## Start Data

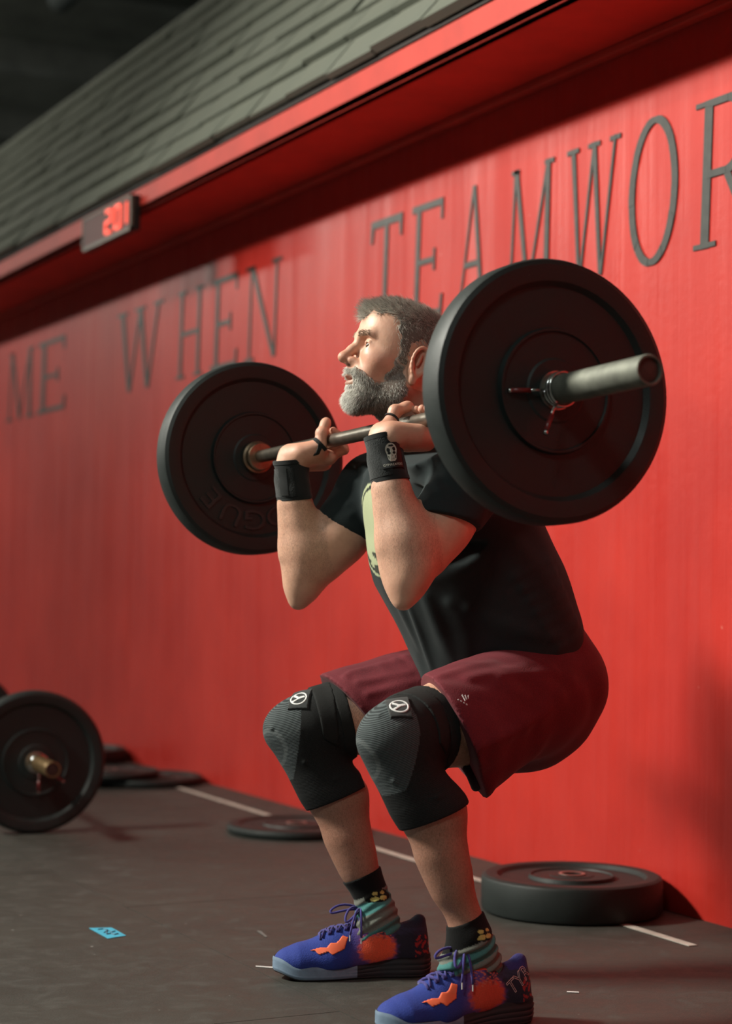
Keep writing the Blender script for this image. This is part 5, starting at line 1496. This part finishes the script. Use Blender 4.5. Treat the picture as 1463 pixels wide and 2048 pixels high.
    dk = (1-sstep(a+.01*nz, .075, .092))[:, None]*(1-mm); col = col*(1-dk)+np.array([.016, .016, .030])*dk
    dk2 = (sstep(c+.008*nz, .082, .094)*(1-sstep(a, .115, .125)))[:, None]; col = col*(1-dk2)+np.array([.028, .028, .060])*dk2
    fl_ = (nz2 > .35) & (a < .150) & (c > .080) & (a > .085); col[fl_] = (.55, .14, .10)
    fl2 = (nz > .3) & (a < .040) & (c < .085); col[fl2] = (.35, .030, .030)
    tng = (c > .106) & (a > .10); col[tng] = (.70, .08, .04)
    hb_ = (c > .100) & (a < .06); col[hb_] = (.030, .028, .15) if s == 'n' else (.02, .02, .04)
    color_attr(o, col)
    # collar lining
    uo = o
    # orange lace guard: a jagged strip along the lace line on both sides
    GZ = [(.232, .048), (.224, .040), (.205, .046), (.196, .040), (.184, .045), (.170, .050), (.166, .060), (.160, .072), (.172, .076), (.180, .068), (.188, .062), (.198, .063), (.206, .055), (.220, .054), (.246, .047)]
    def gkeep(X, Y, Z):
        aa = kA(X, Y, Z); aa, zz = np.broadcast_arrays(aa, Z+0*X+0*Y); bb_ = ((X-hl0.x)*B_.x+(Y-hl0.y)*B_.y)*cs; bb_ = np.broadcast_to(bb_, aa.shape)
        return np.where(in_poly(aa, zz, [(x+.018, z+.013) for x, z in GZ]) & (bb_ > .004), -.01, .01)
    surf_patch('lace_guard', U, .0016, lo_, hi_, .0017, gkeep, ORG, e)
    # tongue and laces 
    def top_at(a, b): 
        q = cast(U, A3(sp(a, b, .16)), (0, 0, -1)); return Vector(q)
    rows = [.232, .214, .197, .180, .164, .150]; lw = MB()
    for i, ra_ in enumerate(rows):
        wv = .022-.0012*i
        p = [top_at(ra_+(.004*t), b_*wv)+Vector((0, 0, .0025)) for t, b_ in ((0, -1), (.3, -.5), (.5, 0), (.7, .5), (1, 1))]
        MB().tube(p, .0028, 8, flat=.7).build('lace', LACE, e, smooth=True)
        if i < len(rows)-1:
            for sg_ in (1, -1):
                p = [top_at(ra_+(rows[i+1]-ra_)*t, sg_*wv*(1-2*t))+Vector((0, 0, .0045)) for t in (0, .25, .5, .75, 1)]
                MB().tube(p, .0026, 8, flat=.7).build('lace', LACE, e, smooth=True)
    kn = top_at(.150, 0)+Vector((0, 0, .007))
    def loop(da, db, dc, drop, nn=18):
        pts = []
        for i in range(nn+1):
            t = i/nn*2*math.pi
            r1 = (1-math.cos(t))/2; s1 = math.sin(t)
            p = kn+A_*(da*r1*LN_/.33*1.0)+B_*(cs*(db*r1))+C_*(dc*r1-drop*r1*r1)+(A_*.55+B_*(-.2*cs)+C_*.4)*(.012*s1)
            pts.append(p)
        return pts
    MB().tube(loop(.035, .036, .010, .030), .0026, 8).build('lace_bow', LACE, e, smooth=True)
    MB().tube(loop(.062, .006, .022, .028), .0026, 8).build('lace_bow', LACE, e, smooth=True)
    for (da, db, dz_) in ((.028, .046, -.046), (.004, .044, -.052)):
        pts = [kn+A_*(da*t)+B_*(cs*(db*(t**.7)))+C_*(dz_*t*t+.006*math.sin(t*3.1)) for t in np.linspace(0, 1, 10)]
        MB().tube(pts, .0024, 8).build('lace_end', LACE, e, smooth=True)
        MB().tube([pts[-1], pts[-1]+Vector((0, 0, -.012))], .0016, 6).build('lace_tip', CHALK, e)
    MB().tube([kn-A_*.006, kn+A_*.006], .006, 10).build('lace_knot', LACE, e, smooth=True)
    if s == 'n':
        # outlined letters at the heel, outer side
        c_ = bpy.data.curves.new('t', 'FONT'); c_.body = 'TYR'; c_.size = .034; c_.align_x = 'CENTER'; c_.align_y = 'CENTER'; c_.fill_mode = 'NONE'; c_.bevel_depth = .0005; c_.bevel_resolution = 0; c_.resolution_u = 2
        to = bpy.data.objects.new('t', c_); COL.objects.link(to); bpy.context.view_layer.update(); dg = bpy.context.evaluated_depsgraph_get()
        me = bpy.data.meshes.new_from_object(to.evaluated_get(dg)); mb = MB(); vs = []
        rot_ = R(30)
        for v in me.vertices:
            x = v.co.x*math.cos(rot_)-v.co.y*math.sin(rot_); y = v.co.x*math.sin(rot_)+v.co.y*math.cos(rot_)
            aa = .044-x*.95; cc = .082+y
            q = cast(U, A3(sp(aa, .075, cc)), -A3(B_)*cs, tmax=.11); vs.append(Vector(q)+B_*(cs*(.0006+v.co.z)))
        mb.add(vs, [tuple(f.vertices) for f in me.polygons]); mb.build('heel_lettering', WLINE, e)
        bpy.data.objects.remove(to); bpy.data.curves.remove(c_)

## End Data

» Written instruction
Without the pictures, retype the whole of the material above exactly.

» Expected answer
Keep writing the Blender script for this image. This is part 5, starting at line 1496. This part finishes the script. Use Blender 4.5. Treat the picture as 1463 pixels wide and 2048 pixels high.
    dk = (1-sstep(a+.01*nz, .075, .092))[:, None]*(1-mm); col = col*(1-dk)+np.array([.016, .016, .030])*dk
    dk2 = (sstep(c+.008*nz, .082, .094)*(1-sstep(a, .115, .125)))[:, None]; col = col*(1-dk2)+np.array([.028, .028, .060])*dk2
    fl_ = (nz2 > .35) & (a < .150) & (c > .080) & (a > .085); col[fl_] = (.55, .14, .10)
    fl2 = (nz > .3) & (a < .040) & (c < .085); col[fl2] = (.35, .030, .030)
    tng = (c > .106) & (a > .10); col[tng] = (.70, .08, .04)
    hb_ = (c > .100) & (a < .06); col[hb_] = (.030, .028, .15) if s == 'n' else (.02, .02, .04)
    color_attr(o, col)
    # collar lining
    uo = o
    # orange lace guard: a jagged strip along the lace line on both sides
    GZ = [(.232, .048), (.224, .040), (.205, .046), (.196, .040), (.184, .045), (.170, .050), (.166, .060), (.160, .072), (.172, .076), (.180, .068), (.188, .062), (.198, .063), (.206, .055), (.220, .054), (.246, .047)]
    def gkeep(X, Y, Z):
        aa = kA(X, Y, Z); aa, zz = np.broadcast_arrays(aa, Z+0*X+0*Y); bb_ = ((X-hl0.x)*B_.x+(Y-hl0.y)*B_.y)*cs; bb_ = np.broadcast_to(bb_, aa.shape)
        return np.where(in_poly(aa, zz, [(x+.018, z+.013) for x, z in GZ]) & (bb_ > .004), -.01, .01)
    surf_patch('lace_guard', U, .0016, lo_, hi_, .0017, gkeep, ORG, e)
    # tongue and laces 
    def top_at(a, b): 
        q = cast(U, A3(sp(a, b, .16)), (0, 0, -1)); return Vector(q)
    rows = [.232, .214, .197, .180, .164, .150]; lw = MB()
    for i, ra_ in enumerate(rows):
        wv = .022-.0012*i
        p = [top_at(ra_+(.004*t), b_*wv)+Vector((0, 0, .0025)) for t, b_ in ((0, -1), (.3, -.5), (.5, 0), (.7, .5), (1, 1))]
        MB().tube(p, .0028, 8, flat=.7).build('lace', LACE, e, smooth=True)
        if i < len(rows)-1:
            for sg_ in (1, -1):
                p = [top_at(ra_+(rows[i+1]-ra_)*t, sg_*wv*(1-2*t))+Vector((0, 0, .0045)) for t in (0, .25, .5, .75, 1)]
                MB().tube(p, .0026, 8, flat=.7).build('lace', LACE, e, smooth=True)
    kn = top_at(.150, 0)+Vector((0, 0, .007))
    def loop(da, db, dc, drop, nn=18):
        pts = []
        for i in range(nn+1):
            t = i/nn*2*math.pi
            r1 = (1-math.cos(t))/2; s1 = math.sin(t)
            p = kn+A_*(da*r1*LN_/.33*1.0)+B_*(cs*(db*r1))+C_*(dc*r1-drop*r1*r1)+(A_*.55+B_*(-.2*cs)+C_*.4)*(.012*s1)
            pts.append(p)
        return pts
    MB().tube(loop(.035, .036, .010, .030), .0026, 8).build('lace_bow', LACE, e, smooth=True)
    MB().tube(loop(.062, .006, .022, .028), .0026, 8).build('lace_bow', LACE, e, smooth=True)
    for (da, db, dz_) in ((.028, .046, -.046), (.004, .044, -.052)):
        pts = [kn+A_*(da*t)+B_*(cs*(db*(t**.7)))+C_*(dz_*t*t+.006*math.sin(t*3.1)) for t in np.linspace(0, 1, 10)]
        MB().tube(pts, .0024, 8).build('lace_end', LACE, e, smooth=True)
        MB().tube([pts[-1], pts[-1]+Vector((0, 0, -.012))], .0016, 6).build('lace_tip', CHALK, e)
    MB().tube([kn-A_*.006, kn+A_*.006], .006, 10).build('lace_knot', LACE, e, smooth=True)
    if s == 'n':
        # outlined letters at the heel, outer side
        c_ = bpy.data.curves.new('t', 'FONT'); c_.body = 'TYR'; c_.size = .034; c_.align_x = 'CENTER'; c_.align_y = 'CENTER'; c_.fill_mode = 'NONE'; c_.bevel_depth = .0005; c_.bevel_resolution = 0; c_.resolution_u = 2
        to = bpy.data.objects.new('t', c_); COL.objects.link(to); bpy.context.view_layer.update(); dg = bpy.context.evaluated_depsgraph_get()
        me = bpy.data.meshes.new_from_object(to.evaluated_get(dg)); mb = MB(); vs = []
        rot_ = R(30)
        for v in me.vertices:
            x = v.co.x*math.cos(rot_)-v.co.y*math.sin(rot_); y = v.co.x*math.sin(rot_)+v.co.y*math.cos(rot_)
            aa = .044-x*.95; cc = .082+y
            q = cast(U, A3(sp(aa, .075, cc)), -A3(B_)*cs, tmax=.11); vs.append(Vector(q)+B_*(cs*(.0006+v.co.z)))
        mb.add(vs, [tuple(f.vertices) for f in me.polygons]); mb.build('heel_lettering', WLINE, e)
        bpy.data.objects.remove(to); bpy.data.curves.remove(c_)